* Exercise *
Extract the lines that hold the string "picture".
════
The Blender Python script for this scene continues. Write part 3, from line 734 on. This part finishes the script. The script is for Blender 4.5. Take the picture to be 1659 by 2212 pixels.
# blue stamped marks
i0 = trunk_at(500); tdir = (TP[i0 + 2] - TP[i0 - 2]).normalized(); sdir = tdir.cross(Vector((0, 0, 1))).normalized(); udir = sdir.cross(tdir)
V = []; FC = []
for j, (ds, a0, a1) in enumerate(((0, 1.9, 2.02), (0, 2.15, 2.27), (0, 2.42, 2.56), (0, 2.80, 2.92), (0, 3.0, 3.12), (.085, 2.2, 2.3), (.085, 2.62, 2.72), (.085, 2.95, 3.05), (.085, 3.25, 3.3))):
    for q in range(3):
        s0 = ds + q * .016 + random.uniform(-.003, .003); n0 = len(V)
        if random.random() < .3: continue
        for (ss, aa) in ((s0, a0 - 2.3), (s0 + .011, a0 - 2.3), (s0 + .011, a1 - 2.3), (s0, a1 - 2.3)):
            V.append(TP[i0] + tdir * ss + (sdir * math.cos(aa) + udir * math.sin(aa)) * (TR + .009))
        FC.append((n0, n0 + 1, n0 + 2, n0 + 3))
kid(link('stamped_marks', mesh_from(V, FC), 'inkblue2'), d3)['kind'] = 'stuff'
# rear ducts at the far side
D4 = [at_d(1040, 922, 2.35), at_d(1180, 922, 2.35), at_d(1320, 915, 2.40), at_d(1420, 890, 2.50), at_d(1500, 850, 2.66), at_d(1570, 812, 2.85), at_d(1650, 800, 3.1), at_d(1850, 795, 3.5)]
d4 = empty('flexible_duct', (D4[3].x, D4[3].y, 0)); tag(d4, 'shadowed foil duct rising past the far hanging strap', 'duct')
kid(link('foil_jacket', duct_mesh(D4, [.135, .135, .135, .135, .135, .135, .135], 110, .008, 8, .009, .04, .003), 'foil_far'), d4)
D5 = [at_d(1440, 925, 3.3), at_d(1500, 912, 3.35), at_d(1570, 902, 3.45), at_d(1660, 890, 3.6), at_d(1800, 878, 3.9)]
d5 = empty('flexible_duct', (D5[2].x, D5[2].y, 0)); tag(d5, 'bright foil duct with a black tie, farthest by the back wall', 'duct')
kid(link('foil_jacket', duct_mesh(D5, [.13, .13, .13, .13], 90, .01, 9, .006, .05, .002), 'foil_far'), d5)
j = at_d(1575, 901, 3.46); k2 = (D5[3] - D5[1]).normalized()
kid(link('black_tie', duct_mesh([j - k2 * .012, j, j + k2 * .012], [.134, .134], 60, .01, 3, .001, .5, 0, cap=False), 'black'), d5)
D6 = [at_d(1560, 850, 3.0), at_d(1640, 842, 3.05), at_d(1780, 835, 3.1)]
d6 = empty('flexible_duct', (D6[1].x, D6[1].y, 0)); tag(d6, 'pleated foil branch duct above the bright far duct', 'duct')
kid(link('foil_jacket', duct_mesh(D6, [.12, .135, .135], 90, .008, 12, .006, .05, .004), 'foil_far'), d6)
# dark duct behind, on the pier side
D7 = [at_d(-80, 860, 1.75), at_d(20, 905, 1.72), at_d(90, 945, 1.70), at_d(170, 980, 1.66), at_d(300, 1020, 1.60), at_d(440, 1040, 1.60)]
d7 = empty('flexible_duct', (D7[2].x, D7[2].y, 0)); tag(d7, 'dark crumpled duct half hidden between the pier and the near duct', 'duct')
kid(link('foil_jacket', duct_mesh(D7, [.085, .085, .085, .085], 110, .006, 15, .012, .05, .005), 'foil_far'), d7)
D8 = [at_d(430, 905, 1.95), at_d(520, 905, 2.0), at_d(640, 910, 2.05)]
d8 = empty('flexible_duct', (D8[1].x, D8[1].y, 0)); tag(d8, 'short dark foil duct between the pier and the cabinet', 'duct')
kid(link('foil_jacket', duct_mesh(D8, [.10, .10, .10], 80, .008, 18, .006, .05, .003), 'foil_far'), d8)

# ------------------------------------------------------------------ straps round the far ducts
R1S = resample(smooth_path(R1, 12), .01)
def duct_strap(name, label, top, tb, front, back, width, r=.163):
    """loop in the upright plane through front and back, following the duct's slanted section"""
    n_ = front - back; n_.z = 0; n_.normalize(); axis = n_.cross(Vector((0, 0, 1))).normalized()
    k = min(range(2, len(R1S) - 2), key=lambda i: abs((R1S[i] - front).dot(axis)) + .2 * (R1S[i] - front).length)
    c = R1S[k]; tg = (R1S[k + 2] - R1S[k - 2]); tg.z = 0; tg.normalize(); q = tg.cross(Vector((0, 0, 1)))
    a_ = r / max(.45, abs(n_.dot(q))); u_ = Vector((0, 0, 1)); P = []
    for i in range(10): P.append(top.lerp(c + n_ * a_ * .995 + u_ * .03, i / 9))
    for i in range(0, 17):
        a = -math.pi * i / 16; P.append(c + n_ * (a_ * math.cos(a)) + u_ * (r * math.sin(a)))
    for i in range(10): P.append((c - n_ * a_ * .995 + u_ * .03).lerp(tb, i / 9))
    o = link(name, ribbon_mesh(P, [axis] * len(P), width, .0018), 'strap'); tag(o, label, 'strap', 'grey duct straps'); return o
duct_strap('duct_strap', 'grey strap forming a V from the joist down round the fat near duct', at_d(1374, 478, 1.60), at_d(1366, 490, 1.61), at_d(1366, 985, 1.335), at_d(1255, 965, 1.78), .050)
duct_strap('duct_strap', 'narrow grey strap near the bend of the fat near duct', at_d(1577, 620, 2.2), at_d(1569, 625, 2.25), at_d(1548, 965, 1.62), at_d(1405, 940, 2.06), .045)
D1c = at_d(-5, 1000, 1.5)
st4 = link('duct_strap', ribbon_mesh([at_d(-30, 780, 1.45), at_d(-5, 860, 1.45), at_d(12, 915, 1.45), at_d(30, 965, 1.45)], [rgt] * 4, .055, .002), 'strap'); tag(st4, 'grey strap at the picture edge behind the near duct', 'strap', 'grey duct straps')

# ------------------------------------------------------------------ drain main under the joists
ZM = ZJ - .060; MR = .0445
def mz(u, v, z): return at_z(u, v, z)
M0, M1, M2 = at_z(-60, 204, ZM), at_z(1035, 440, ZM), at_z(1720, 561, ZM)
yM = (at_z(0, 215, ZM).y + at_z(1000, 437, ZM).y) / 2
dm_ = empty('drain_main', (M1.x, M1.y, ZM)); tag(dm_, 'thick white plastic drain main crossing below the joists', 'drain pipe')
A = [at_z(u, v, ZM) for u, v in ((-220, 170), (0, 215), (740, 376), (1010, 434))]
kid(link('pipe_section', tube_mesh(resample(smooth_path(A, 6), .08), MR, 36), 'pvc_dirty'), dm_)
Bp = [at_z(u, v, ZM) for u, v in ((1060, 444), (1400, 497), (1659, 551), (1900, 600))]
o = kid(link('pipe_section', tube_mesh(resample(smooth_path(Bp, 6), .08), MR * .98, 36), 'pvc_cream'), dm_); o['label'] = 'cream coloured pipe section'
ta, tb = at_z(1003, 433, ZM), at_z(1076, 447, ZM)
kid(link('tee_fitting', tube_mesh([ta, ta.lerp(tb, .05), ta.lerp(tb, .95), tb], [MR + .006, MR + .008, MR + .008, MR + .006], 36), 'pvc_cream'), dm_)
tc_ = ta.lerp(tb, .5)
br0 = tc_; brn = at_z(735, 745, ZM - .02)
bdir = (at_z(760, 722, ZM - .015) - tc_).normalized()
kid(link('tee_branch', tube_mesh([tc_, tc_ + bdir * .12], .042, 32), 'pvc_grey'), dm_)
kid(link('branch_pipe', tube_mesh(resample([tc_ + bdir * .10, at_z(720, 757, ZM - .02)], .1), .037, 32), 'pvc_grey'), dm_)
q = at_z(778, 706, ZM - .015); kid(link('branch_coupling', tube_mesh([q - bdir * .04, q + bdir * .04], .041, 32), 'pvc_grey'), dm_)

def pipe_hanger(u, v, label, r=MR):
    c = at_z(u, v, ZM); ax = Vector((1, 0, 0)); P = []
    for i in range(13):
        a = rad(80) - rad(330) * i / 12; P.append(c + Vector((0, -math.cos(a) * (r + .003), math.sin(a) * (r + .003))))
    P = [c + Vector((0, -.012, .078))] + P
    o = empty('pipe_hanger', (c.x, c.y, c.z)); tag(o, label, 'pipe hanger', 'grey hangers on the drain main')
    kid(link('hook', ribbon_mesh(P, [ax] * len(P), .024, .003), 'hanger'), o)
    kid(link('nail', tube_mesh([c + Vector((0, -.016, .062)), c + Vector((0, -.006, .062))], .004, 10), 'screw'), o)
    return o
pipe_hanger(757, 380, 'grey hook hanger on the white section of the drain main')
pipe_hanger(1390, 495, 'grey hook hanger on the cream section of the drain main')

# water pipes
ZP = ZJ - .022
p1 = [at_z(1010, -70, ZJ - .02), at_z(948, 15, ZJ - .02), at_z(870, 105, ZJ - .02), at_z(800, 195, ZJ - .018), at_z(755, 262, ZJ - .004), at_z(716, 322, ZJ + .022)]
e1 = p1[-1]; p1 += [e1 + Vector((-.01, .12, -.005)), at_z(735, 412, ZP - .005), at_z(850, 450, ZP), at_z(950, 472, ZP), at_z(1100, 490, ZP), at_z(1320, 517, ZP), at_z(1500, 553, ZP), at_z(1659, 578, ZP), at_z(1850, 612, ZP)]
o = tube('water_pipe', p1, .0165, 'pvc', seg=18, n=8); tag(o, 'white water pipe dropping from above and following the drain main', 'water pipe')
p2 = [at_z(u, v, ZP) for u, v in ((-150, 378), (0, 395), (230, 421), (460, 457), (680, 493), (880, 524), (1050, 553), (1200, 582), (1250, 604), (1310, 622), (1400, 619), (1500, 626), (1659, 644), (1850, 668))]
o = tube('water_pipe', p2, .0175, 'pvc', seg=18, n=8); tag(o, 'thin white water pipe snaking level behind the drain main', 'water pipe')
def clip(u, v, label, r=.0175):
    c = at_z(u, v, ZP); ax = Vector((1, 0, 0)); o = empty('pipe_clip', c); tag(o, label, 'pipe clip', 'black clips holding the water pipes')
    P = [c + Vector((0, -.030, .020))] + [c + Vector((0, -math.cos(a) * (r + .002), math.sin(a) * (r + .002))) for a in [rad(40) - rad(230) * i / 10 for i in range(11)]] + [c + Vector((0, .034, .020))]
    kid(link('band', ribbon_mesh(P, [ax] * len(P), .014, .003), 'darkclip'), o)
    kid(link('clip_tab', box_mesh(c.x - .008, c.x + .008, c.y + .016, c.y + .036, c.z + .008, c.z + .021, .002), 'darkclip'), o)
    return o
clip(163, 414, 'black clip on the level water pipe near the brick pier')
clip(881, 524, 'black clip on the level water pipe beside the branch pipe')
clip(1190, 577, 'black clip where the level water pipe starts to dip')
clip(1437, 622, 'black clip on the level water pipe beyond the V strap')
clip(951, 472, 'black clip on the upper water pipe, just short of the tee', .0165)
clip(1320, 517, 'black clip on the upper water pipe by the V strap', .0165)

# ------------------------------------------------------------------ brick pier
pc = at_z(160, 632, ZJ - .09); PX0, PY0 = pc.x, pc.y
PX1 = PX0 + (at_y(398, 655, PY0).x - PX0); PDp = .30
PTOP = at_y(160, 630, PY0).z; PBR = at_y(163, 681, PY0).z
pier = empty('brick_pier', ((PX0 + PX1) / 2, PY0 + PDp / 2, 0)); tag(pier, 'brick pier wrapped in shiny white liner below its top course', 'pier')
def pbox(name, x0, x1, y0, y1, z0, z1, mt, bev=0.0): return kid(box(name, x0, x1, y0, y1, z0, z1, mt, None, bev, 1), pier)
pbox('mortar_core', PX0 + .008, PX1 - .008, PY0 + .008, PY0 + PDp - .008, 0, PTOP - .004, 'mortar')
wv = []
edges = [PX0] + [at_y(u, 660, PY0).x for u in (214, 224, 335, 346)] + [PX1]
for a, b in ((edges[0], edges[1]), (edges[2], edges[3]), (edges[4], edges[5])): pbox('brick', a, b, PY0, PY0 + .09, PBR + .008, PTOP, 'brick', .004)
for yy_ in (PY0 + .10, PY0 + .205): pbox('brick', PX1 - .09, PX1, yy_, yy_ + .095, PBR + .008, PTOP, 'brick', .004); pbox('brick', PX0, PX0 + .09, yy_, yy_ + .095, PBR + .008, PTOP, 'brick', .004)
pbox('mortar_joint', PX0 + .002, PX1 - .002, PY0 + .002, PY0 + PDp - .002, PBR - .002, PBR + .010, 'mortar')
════
* Problem solution *
The Blender Python script for this scene continues. Write part 3, from line 734 on. This part finishes the script. The script is for Blender 4.5. Take the picture to be 1659 by 2212 pixels.
st4 = link('duct_strap', ribbon_mesh([at_d(-30, 780, 1.45), at_d(-5, 860, 1.45), at_d(12, 915, 1.45), at_d(30, 965, 1.45)], [rgt] * 4, .055, .002), 'strap'); tag(st4, 'grey strap at the picture edge behind the near duct', 'strap', 'grey duct straps')